Over the past two years, I’ve experienced a different dimension of leadership while serving as a missionary for BYU–Pathway Worldwide’s Career Advisory Board (CAB).

This experience has been one of the most fulfilling chapters of my life. The spiritual energy that comes from connecting with people across the world: people who are lifting, learning, and striving to grow has reminded me that leadership begins with service.

Every conversation, every act of encouragement, every moment spent helping someone else discover their potential has reinforced a truth I often write about: leadership expands when it stops being centered on you.

The newly released BYU–Pathway Worldwide documentary captures that spirit beautifully. It’s a moving story of hope, optimism, and faith: a reminder that leadership has the power to illuminate even the darkest seasons.

Watching it reminded me why I’ve found such joy in serving with BYU–Pathway’s Career Advisory Board (CAB) over the past two years. Seeing the faces, hearing the stories, and feeling the determination of individuals around the world reaffirmed what I’ve always believed: leadership is about creating access and lifting others toward their potential.

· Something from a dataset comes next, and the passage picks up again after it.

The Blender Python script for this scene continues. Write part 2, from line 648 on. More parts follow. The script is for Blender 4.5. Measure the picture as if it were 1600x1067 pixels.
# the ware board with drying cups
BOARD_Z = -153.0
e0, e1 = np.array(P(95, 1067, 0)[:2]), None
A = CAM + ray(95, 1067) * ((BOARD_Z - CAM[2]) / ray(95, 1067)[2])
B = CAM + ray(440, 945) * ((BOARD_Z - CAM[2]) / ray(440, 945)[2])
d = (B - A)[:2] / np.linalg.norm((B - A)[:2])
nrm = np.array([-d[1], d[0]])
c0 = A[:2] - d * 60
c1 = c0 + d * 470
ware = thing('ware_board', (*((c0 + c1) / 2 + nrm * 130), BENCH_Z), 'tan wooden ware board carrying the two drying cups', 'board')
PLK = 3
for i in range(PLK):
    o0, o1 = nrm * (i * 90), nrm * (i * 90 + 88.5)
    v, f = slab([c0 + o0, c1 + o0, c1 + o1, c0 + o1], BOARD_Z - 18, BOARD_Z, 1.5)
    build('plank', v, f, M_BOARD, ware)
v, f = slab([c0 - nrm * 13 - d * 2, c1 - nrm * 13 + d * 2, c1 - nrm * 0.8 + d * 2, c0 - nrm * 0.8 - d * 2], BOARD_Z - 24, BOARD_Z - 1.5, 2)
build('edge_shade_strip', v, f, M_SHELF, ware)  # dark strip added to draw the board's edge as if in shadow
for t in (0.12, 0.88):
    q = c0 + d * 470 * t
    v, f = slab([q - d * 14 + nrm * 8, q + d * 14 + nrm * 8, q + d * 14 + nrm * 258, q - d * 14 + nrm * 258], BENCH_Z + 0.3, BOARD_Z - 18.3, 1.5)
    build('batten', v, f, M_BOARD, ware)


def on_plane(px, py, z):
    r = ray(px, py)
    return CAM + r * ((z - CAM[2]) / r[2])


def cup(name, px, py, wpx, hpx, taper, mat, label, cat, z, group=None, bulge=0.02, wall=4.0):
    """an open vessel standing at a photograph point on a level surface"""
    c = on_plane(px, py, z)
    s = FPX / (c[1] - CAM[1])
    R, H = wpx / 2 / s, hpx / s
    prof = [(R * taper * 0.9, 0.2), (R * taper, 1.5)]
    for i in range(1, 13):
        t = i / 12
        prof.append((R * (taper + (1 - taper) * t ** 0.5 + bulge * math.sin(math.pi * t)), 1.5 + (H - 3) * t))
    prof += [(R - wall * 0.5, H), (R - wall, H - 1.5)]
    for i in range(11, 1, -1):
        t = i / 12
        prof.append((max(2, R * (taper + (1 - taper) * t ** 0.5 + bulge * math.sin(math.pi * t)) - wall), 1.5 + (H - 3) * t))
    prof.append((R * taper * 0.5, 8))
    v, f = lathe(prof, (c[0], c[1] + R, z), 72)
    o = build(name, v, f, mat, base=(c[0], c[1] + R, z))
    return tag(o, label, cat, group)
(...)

President Brian K. Ashton expressed it perfectly: “Intelligence is equally distributed, but opportunity is not. BYU–Pathway is changing that.”

That single sentence captures the essence of leadership, turning compassion into structure, vision into opportunity, and belief into lasting impact.

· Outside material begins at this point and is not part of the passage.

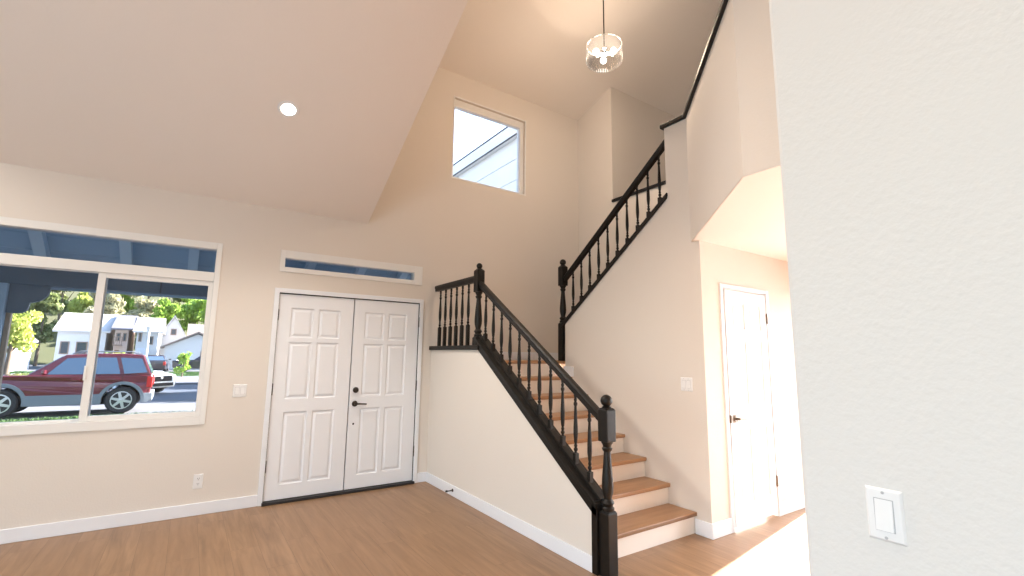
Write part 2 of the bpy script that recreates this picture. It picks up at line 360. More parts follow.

What Leadership Means to Me Now

When I’m asked again, “What does leadership mean to you?” My answer today is simpler than it used to be.

Leadership is presence. It’s the discipline of being fully engaged with people, with purpose, and with the moment in front of you. It’s the responsibility of shaping environments where others can do their best work and feel seen while doing it.

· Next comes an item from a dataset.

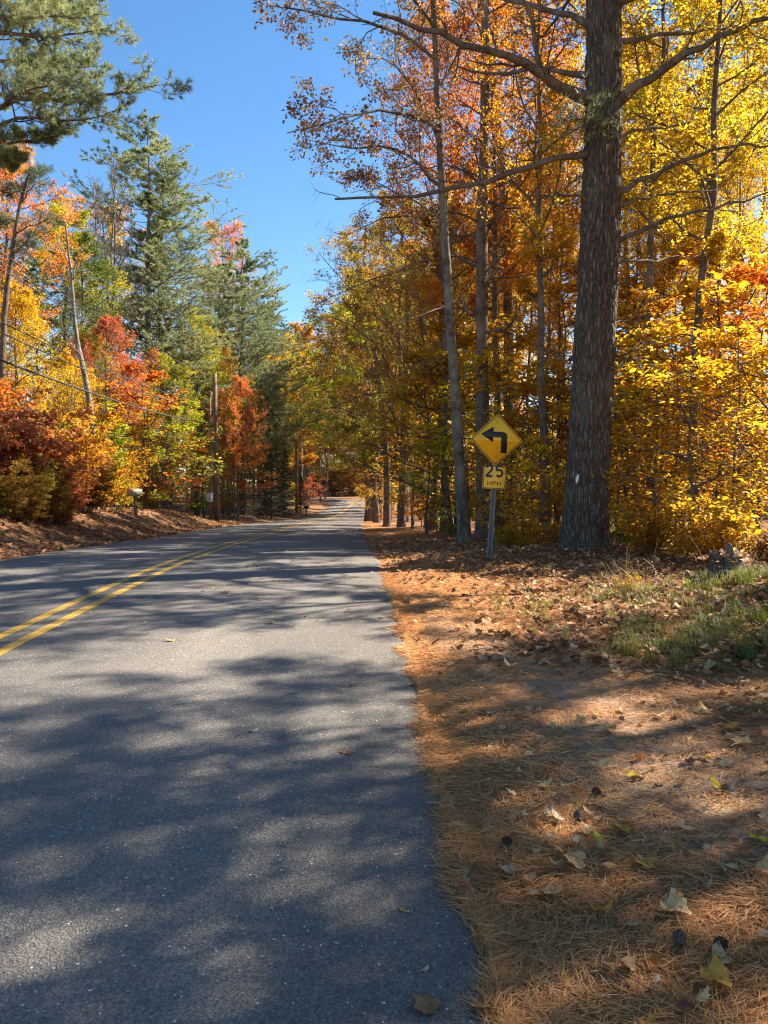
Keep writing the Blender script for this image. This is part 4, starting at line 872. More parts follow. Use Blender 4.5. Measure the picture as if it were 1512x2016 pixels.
for i in range(150):
    y = _rs.uniform(166, 215); px = _rs.uniform(560, 850); x = (px - CX) / F * y
    lm = ['goldbrown', 'green', 'goldbrown', 'russet'][i % 4]; wd_ = ['tawny', 'green', 'tawny', 'russet'][i % 4]
    place('sapling', i, x, y, _rs.uniform(4, 9), lm, 'bark_grey', 'beech_sapling', f'{wd_} undergrowth sapling beyond the bend', 'sapling', f'{wd_} saplings beyond the bend', wide=1.6)
for i, (px, d, top, lm) in enumerate([(748, 140, 720, 'goldbrown'), (770, 147, 680, 'olive'), (742, 156, 740, 'green'), (722, 170, 760, 'goldbrown'), (790, 150, 660, 'goldbrown')]):
    pplace('maple', i, px, d, top, lm, 'bark_dark', 'oak_tree', ['tawny oak at the outside of the far bend', 'olive oak just right of the far bend', 'green oak closing the far bend', 'brown oak behind the far bend', 'tall brown oak right of the far bend'][i], 'tree', 'oaks at the far bend', wide=1.4)
# woods closing the bend
for i in range(120):
    y = _rs.uniform(168, 235); px = _rs.uniform(520, 860); x = (px - CX) / F * y
    kd = _rs.choice(['bare', 'tall', 'pine', 'spruce'], p=[.55, .2, .15, .1])
    if kd == 'bare': place('bare', i, x, y, _rs.uniform(9, 14), None, 'bark_pale' if i % 3 == 0 else 'bark_grey', 'bare_tree', 'leafless grey tree beyond the bend of the road', 'tree', 'bare trees beyond the bend')
    elif kd == 'tall': place('tall', i, x, y, _rs.uniform(9, 15), 'goldbrown', 'bark_grey', 'oak_tree', 'brown oak in the woods beyond the bend', 'tree', 'oaks beyond the bend')
    elif kd == 'pine': place('pine', i, x, y, _rs.uniform(14, 20), 'pinefar', 'bark_pine', 'white_pine', 'blue green pine beyond the bend of the road', 'tree', 'pines beyond the bend')
    else: place('spruce', i, x, y, _rs.uniform(5, 9), 'spruce', 'bark_dark', 'spruce_tree', 'dark young spruce beyond the bend of the road', 'tree', 'spruces beyond the bend')
# ------------------------------------------------------------------ the turn sign
def prism(outl, y0, y1):
    """closed outline in x,z extruded from y0 (front) to y1"""
    o = np.asarray(outl, float); n = len(o); g = Geo()
    f = np.stack([o[:, 0], np.full(n, y0), o[:, 1]], -1); b = np.stack([o[:, 0], np.full(n, y1), o[:, 1]], -1)
    i = np.arange(n); j = (i + 1) % n
    from mathutils.geometry import tessellate_polygon
    tr = np.array(tessellate_polygon([[Vector((p[0], p[1], 0)) for p in o]]))
    g.add(np.concatenate([f, b]), np.stack([i, i + n, j + n, j], -1), np.concatenate([tr, tr[:, ::-1] + n]))
    return g
def rrect(wd, ht, r, n=5, rot=0):
    o = []
    for cx, cz, a0 in ((wd / 2 - r, ht / 2 - r, 0), (-wd / 2 + r, ht / 2 - r, 90), (-wd / 2 + r, -ht / 2 + r, 180), (wd / 2 - r, -ht / 2 + r, 270)):
        for k in range(n + 1):
            a_ = math.radians(a0 + 90 * k / n); o.append((cx + r * math.cos(a_), cz + r * math.sin(a_)))
    o = np.array(o); c, s = math.cos(rot), math.sin(rot)
    return np.stack([o[:, 0] * c - o[:, 1] * s, o[:, 0] * s + o[:, 1] * c], -1)
def ring(o1, o2, y):
    n = len(o1); g = Geo(); i = np.arange(n); j = (i + 1) % n
    v = np.concatenate([np.stack([o1[:, 0], np.full(n, y), o1[:, 1]], -1), np.stack([o2[:, 0], np.full(n, y), o2[:, 1]], -1)])
    g.add(v, np.stack([i, j, j + n, i + n], -1)); return g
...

Leadership is both privilege and responsibility. It demands awareness, not just goals and metrics, but emotions, tone, and timing. The way you lead becomes the way others feel about themselves. That’s the real influence we have.

And the truth is, leadership is never finished. It grows as we do.

Defining What Leadership Means to You

Each person has to define this question in their own words. Here are a few ways to begin that process:

  1. Remember who shaped you most. What qualities did they embody that you now value deeply?
  2. Reflect on defining moments. The toughest seasons often reveal your truest principles.
  3. Examine what you reward. The behaviors you celebrate in others often mirror what you believe leadership really is.
  4. Ask how people experience you. Leadership isn’t self-declared, it’s felt.
  5. Stay open. Your definition will evolve with time, humility, and new challenges.

Clarity comes from paying attention to your own patterns and allowing them to teach you.

Final Thoughts

So, what does leadership mean to you?

To me, it means choosing to influence that uplifts, integrity that steadies, and impact that lasts. It’s knowing that leadership isn’t confined to a role; it’s reflected in every interaction, every promise kept, and every person you help move forward.

If these ideas resonate, you’ll find more reflections like this along with frameworks for building clarity, consistency, and sustainable growth in Leadership Orbit.

Because leadership isn’t the moment you arrive at. It’s a way you move through the world.